Против союза с Тевтонским орденом выступала вся славянская элита и, Ягайле было ясно, что никакого союза, судя по политике его магистров и быть, не может, только поглощение. Рыцарские ордена поддерживал Ватикан, с целью продвижения католичества на восток, причем бескомпромиссного католичества. Поэтому политика с Орденом была направлена на ситуационные компромиссы: сегодня пожертвовать чем-то, чтобы завтра отвоевать назад.
Оставалась Польша. К 1385 году королевство Польша по территории и своим ресурсам уступала Великому княжеству Литовскому минимум в четыре раза. В нем уже пятнадцать лет с 1370 года, со дня смерти Казимира Великого, последнего короля из династии Пястов, который правил в Польше, не было твердой власти, а последние три года шла настоящая династическая война за трон.
Я специально выделил, « который правил в Польше». После смерти Казимира королем стал Людовик Анжуйский, тоже из династии Пястов, он же Лайош Великий — король Венгрии, Далмации, Хорватии и т. д. и т. п.

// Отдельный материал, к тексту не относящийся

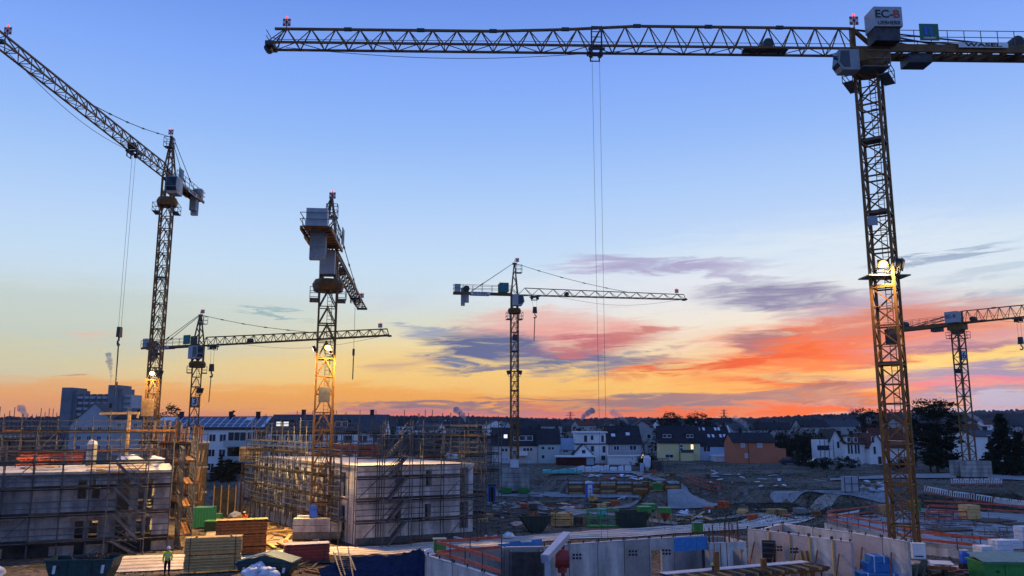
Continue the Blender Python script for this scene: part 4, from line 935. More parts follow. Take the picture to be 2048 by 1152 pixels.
# ---------------------------------------------------------------- houses
def window(parent, x, z, w, h, y=0.0, pane='glass', frame='frame_white', mull=1, sill=False, rz=None, name='window'):
    b = MB(); t = .09
    b.box(x - w / 2 - t, x + w / 2 + t, y - .06, y + .02, z - t, z).box(x - w / 2 - t, x + w / 2 + t, y - .06, y + .02, z + h, z + h + t).box(x - w / 2 - t, x - w / 2, y - .06, y + .02, z, z + h).box(x + w / 2, x + w / 2 + t, y - .06, y + .02, z, z + h)
    for i in range(1, mull + 1) if mull else (): xx = x - w / 2 + w * i / (mull + 1); b.box(xx - .04, xx + .04, y - .055, y + .02, z, z + h)
    o = b.build(name, frame, parent); MB().box(x - w / 2, x + w / 2, y - .03, y + .01, z, z + h).build('pane', pane, o)
    if sill: MB().box(x - w / 2 - .15, x + w / 2 + .15, y - .16, y - .0, z - t - .07, z - t - .003).build('sill', 'plaster_grey', o)
    return o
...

Лайош не правил в Польше, он правил в Буде. Приняв титул короля Польши, он почти не появлялся там, но на всякий случай, забрал с собой атрибуты польской королевской власти: корону и прочее.
Как назло, у Лайоша не было наследников по мужской линии, у него было три дочери и ни одного сына. Польскую шляхту устраивал, только король мужского пола. Лайош всячески пытался обойти это требование и на какое-то время ему это даже удалось. Каждая из его дочерей получила право наследовать ему в качестве короля Польши. За полгода до своей смерти, он выдал свою старшую дочь Марию за четырнадцатилетнего графа Сигизмунда Люксембургского и силой заставил польскую шляхту признать его королем польским. Казалось бы, ситуация разрешилась, но… через два с половиной месяца великопольская и малопольская шляхта отказались присягать новому королю. Сигизмунда не приняли, а Мария уже успела короноваться королевой Венгрии на место своего умершего отца.